── Material to process ──

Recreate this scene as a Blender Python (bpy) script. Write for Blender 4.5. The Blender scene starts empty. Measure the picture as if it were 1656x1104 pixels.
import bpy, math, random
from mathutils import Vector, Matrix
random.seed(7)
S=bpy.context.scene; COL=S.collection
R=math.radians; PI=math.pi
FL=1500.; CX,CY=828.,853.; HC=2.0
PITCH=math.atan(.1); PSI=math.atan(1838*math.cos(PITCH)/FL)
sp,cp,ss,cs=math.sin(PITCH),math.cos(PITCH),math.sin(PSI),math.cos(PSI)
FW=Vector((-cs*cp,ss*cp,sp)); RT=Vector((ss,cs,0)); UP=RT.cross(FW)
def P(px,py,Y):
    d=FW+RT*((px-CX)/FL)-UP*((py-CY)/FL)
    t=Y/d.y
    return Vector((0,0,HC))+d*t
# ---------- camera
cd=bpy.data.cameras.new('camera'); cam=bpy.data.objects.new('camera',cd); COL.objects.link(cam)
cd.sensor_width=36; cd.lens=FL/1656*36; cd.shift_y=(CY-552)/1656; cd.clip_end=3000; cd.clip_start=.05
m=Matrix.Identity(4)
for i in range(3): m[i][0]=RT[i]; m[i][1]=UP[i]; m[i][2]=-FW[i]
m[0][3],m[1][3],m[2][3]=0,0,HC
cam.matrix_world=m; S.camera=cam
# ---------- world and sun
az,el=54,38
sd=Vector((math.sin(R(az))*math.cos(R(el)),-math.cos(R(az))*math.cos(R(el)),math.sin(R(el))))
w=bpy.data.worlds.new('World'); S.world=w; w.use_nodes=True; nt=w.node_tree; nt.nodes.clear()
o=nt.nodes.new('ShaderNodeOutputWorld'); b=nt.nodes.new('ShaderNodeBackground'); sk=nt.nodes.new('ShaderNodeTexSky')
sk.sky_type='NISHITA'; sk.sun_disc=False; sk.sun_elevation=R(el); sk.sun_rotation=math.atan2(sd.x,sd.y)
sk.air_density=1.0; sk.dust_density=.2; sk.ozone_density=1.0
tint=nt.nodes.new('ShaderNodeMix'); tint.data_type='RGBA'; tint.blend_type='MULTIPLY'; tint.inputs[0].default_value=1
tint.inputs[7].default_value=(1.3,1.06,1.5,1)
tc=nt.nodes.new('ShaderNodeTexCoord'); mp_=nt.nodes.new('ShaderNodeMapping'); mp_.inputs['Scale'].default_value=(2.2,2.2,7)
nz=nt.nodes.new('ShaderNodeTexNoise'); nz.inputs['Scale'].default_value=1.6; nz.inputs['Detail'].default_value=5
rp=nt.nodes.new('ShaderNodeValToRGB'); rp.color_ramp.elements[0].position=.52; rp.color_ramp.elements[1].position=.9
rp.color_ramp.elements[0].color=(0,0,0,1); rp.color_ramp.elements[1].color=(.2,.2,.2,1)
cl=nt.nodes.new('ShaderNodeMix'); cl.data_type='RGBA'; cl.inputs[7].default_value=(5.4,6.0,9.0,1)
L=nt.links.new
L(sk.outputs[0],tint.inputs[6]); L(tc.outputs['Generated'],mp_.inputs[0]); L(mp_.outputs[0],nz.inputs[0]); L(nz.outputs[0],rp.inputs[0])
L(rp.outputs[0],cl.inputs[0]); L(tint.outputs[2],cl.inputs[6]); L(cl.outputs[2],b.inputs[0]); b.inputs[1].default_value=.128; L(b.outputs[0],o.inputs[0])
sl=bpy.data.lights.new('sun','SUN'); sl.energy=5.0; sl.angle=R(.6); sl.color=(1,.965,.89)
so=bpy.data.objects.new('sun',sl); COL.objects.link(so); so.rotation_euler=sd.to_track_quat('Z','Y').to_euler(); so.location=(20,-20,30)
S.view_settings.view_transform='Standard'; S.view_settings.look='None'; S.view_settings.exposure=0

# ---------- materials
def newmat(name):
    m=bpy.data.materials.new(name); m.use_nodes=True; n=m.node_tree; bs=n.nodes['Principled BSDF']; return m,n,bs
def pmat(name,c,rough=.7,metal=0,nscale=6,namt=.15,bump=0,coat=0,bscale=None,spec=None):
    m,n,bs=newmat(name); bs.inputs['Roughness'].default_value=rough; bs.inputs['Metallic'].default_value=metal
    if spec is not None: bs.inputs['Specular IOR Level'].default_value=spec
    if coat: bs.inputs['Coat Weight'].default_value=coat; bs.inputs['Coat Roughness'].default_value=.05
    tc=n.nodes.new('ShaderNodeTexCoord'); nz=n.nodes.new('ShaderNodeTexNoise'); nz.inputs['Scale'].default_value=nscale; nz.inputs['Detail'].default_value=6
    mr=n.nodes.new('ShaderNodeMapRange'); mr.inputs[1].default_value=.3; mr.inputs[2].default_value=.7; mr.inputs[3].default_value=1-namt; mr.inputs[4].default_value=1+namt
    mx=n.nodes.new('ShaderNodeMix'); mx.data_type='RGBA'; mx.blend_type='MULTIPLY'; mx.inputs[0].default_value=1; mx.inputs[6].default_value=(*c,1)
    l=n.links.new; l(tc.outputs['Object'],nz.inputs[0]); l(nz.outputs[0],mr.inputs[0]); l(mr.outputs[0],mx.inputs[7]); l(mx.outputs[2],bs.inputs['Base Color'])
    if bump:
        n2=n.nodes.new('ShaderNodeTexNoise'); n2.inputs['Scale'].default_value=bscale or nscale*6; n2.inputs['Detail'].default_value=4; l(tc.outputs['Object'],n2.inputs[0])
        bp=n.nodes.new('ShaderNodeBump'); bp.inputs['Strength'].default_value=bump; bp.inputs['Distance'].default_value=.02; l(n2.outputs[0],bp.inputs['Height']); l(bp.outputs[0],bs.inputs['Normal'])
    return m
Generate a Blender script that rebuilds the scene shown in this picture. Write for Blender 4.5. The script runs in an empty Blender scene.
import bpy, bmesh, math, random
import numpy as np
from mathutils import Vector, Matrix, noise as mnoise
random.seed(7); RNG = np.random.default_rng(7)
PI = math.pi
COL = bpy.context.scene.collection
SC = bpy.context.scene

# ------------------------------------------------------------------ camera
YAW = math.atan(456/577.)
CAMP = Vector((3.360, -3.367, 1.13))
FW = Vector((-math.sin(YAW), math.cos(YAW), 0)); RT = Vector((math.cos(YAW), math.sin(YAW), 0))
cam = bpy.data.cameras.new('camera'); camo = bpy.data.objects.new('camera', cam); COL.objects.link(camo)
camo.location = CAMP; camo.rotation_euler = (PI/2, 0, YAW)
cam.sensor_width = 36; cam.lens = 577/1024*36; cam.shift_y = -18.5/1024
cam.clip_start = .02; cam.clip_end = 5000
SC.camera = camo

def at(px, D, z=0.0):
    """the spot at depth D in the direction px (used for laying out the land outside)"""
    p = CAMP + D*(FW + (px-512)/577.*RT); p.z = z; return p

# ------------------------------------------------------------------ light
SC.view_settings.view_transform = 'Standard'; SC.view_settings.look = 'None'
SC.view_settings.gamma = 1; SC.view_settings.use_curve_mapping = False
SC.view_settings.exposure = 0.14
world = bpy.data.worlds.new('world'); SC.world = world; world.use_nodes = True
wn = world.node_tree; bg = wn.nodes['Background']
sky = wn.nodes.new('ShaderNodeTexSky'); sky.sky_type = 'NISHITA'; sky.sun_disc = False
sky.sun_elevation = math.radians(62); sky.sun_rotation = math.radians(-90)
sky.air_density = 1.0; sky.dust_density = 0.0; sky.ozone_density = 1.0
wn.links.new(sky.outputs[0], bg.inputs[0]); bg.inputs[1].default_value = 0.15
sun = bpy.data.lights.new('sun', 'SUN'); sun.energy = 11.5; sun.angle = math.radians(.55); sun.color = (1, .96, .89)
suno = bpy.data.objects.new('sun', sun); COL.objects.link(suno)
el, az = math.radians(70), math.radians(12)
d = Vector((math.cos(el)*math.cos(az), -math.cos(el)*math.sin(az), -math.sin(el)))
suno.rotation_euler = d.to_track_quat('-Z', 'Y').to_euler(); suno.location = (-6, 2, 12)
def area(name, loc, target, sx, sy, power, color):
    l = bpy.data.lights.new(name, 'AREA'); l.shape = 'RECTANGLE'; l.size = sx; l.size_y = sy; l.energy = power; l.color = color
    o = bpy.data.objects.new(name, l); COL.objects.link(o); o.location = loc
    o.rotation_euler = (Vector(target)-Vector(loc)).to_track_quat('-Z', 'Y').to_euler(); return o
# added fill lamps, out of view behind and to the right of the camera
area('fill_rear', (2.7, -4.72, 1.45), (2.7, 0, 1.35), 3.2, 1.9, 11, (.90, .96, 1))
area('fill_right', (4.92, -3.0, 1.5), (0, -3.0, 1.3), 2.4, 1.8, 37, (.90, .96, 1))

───

__Objective__.
In the records above, locate each line with the word "picture". Copy all such lines.

__Solution to this exercise__.
Recreate this scene as a Blender Python (bpy) script. Write for Blender 4.5. The Blender scene starts empty. Measure the picture as if it were 1656x1104 pixels.
Generate a Blender script that rebuilds the scene shown in this picture. Write for Blender 4.5. The script runs in an empty Blender scene.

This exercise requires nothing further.